"Generation of the Unrestrained" - FAR2016-028.1_1


"Generation of the Unrestrained"

Medium:Acrylic painting on canvas
Geography: Toronto, Canada
Date: c. 1998
Ht 117 × Wt 91.5 cm
Object number: 2016.87.1
Credit Line: Gift of Yoshiko Sunahara
Not on view

Walter Sunahara was born in 1935 in Vancouver, British Columbia – a nissei or second generation Japanese Canadian. His parents were successful members of the Vancouver community, owning fishing boats and a guest house. However, during WW2 all people of Japanese descent were interned in the remote interior of British Columbia, and their businesses seized and sold. In later years, Walter had a recurring nightmare where he was a small boy standing before a door that was about to be broken down. Walter was interned with his parents at Bay Farm, Slocan, where the camp sat below a brooding conifer-covered mountain. Various aspects of this experience can be seen in Walter's work throughout his life, especially his paintings.


Moving east after the war he earned a degree from the Ontario College of Art, Toronto in 1959. While a student, in the fall of 1957, Walter and some of his cohort founded the Garret Gallery on the south-west corner of John and Stephanie Streets. The group had often met at Walter’s parents’ home in Toronto on Homewood Avenue. Three of the artists lived in the gallery and paid most of the rent, while the others assisted with upkeep. The shoestring budget demanded some imaginative solutions, for example the wall treatment in the gallery was burlap that had been procured from a new cement sidewalk on Bloor Street.


After graduating the Ontario College of Art, Walter then pursued graduate studies at the Tokyo University of Fine Arts (1960-63), specializing in Nihonga, a traditional expression of Japanese painting, and printmaking.  After trips to South-East Asia and Europe he came home to Canada to not only create art, but also share the means of creating art through education and eventually in arts administration. During his time at the Ontario Department of Education and the Ontario Arts Council, Walter was a key advocate and promoter of the visual arts community. He worked most determinedly to create opportunities and provide broader public exposure for Canadian First Nations artists and craftspeople. Walter's work with these communities led to him being honoured with an Eagle Feather by the Ontario First Nations Cultural Centres at M'Chigeeng First Nation.

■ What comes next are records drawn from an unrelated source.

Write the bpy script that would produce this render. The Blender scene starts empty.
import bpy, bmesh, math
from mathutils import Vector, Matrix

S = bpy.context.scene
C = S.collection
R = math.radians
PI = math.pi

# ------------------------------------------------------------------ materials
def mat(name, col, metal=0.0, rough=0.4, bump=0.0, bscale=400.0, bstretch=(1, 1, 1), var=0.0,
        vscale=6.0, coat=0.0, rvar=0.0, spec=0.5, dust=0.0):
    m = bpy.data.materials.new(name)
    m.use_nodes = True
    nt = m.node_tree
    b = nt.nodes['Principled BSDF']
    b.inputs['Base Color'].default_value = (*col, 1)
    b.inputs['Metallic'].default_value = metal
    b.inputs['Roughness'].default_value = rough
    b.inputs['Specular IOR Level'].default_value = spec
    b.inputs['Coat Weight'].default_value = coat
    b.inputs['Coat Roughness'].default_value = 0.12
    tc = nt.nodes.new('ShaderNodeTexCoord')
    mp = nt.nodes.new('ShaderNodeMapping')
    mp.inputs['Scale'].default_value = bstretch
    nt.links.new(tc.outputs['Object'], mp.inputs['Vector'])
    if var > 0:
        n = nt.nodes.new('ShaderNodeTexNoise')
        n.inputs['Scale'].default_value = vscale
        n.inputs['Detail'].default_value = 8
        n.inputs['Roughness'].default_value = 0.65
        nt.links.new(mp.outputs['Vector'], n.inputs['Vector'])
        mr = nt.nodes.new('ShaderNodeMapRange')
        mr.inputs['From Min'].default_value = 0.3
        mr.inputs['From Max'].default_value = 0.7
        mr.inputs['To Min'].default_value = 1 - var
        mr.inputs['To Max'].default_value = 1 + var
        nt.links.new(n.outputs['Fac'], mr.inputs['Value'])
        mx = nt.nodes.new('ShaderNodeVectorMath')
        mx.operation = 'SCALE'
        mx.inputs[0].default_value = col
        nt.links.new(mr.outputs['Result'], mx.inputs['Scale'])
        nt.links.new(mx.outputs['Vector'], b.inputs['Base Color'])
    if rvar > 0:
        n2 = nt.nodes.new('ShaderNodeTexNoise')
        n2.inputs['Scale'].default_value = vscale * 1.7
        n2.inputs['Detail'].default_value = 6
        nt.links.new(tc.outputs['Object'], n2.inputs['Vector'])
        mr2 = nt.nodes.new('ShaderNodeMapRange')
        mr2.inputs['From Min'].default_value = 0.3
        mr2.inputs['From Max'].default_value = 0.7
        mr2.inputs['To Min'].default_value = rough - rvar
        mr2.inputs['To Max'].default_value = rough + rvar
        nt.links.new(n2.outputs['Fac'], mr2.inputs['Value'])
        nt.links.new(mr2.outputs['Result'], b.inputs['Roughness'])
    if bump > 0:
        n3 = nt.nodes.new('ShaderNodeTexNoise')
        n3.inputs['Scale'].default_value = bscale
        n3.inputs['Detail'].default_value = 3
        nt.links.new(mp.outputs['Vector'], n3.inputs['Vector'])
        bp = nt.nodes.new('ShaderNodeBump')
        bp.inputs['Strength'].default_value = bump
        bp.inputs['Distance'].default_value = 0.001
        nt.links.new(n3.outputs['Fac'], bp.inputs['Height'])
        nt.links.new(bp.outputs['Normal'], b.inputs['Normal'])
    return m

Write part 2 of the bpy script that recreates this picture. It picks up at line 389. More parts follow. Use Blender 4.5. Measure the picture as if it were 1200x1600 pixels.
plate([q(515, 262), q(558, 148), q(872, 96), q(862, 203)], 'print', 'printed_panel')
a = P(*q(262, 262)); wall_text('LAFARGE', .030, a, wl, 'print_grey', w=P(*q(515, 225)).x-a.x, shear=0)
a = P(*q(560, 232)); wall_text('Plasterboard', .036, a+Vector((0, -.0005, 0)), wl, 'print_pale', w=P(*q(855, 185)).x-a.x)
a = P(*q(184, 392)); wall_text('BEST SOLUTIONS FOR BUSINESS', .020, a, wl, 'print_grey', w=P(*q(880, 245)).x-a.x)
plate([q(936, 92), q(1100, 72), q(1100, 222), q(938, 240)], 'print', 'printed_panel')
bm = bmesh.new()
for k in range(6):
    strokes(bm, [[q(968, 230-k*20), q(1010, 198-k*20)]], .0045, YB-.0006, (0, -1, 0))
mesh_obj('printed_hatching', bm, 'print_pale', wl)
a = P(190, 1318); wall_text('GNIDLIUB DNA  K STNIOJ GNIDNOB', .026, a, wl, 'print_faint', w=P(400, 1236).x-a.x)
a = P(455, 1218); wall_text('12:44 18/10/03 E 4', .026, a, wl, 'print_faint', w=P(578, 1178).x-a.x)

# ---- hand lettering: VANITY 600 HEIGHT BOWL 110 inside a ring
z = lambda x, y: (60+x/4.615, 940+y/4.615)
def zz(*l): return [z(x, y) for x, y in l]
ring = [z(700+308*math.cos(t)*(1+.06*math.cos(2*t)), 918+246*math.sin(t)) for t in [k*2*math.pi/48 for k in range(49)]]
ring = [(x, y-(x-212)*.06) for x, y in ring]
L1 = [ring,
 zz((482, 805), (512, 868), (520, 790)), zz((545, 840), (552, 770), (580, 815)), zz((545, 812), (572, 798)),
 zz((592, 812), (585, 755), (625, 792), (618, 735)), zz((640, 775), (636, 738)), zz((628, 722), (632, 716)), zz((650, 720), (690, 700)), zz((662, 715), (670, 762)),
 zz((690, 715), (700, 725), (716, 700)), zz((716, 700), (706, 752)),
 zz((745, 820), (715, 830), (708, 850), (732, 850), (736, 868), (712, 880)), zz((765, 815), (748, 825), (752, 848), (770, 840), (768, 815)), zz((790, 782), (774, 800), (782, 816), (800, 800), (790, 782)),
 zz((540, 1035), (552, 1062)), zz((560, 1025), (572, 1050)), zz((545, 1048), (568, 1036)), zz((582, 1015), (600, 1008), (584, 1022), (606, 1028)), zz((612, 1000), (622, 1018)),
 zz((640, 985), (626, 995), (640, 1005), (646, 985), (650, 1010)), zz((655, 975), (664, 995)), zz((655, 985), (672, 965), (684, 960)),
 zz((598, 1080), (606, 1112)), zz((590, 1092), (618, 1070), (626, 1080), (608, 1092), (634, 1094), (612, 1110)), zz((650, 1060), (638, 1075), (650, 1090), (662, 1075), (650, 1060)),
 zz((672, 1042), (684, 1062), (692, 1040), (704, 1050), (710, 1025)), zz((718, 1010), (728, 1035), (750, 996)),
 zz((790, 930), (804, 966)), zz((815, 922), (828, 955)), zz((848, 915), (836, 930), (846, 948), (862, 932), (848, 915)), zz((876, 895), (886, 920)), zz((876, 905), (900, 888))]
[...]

In much of his later work his paintings have what appear to be ribbons running across the canvas. The curator of the "Founder Exhibit" at the Japanese Canadian Culture Centre Gallery, Toronto, 2017, Bryce Kanbara, writes: "the troubled memories of parting with loved ones, which lad lain dormant since childhood, pierced his artistic vision. As his wife, Yoshiko, explains, these paintings began as harmonious depictions of gardens or the natural environment, but each time, his intent succumbed to invasions of incongruous streaks and bands across the surface. The interjections were driven by Sunahara's tormented remembrance of Japanese crowds at dock-side - the departees on board and the well-wishers below attempting to maintain links with one another for as long as they could by grasping the ends of paper tape cascading from the ship. They're abstract paintings that sublimate themes of historic and personal separation, anxiety and loss."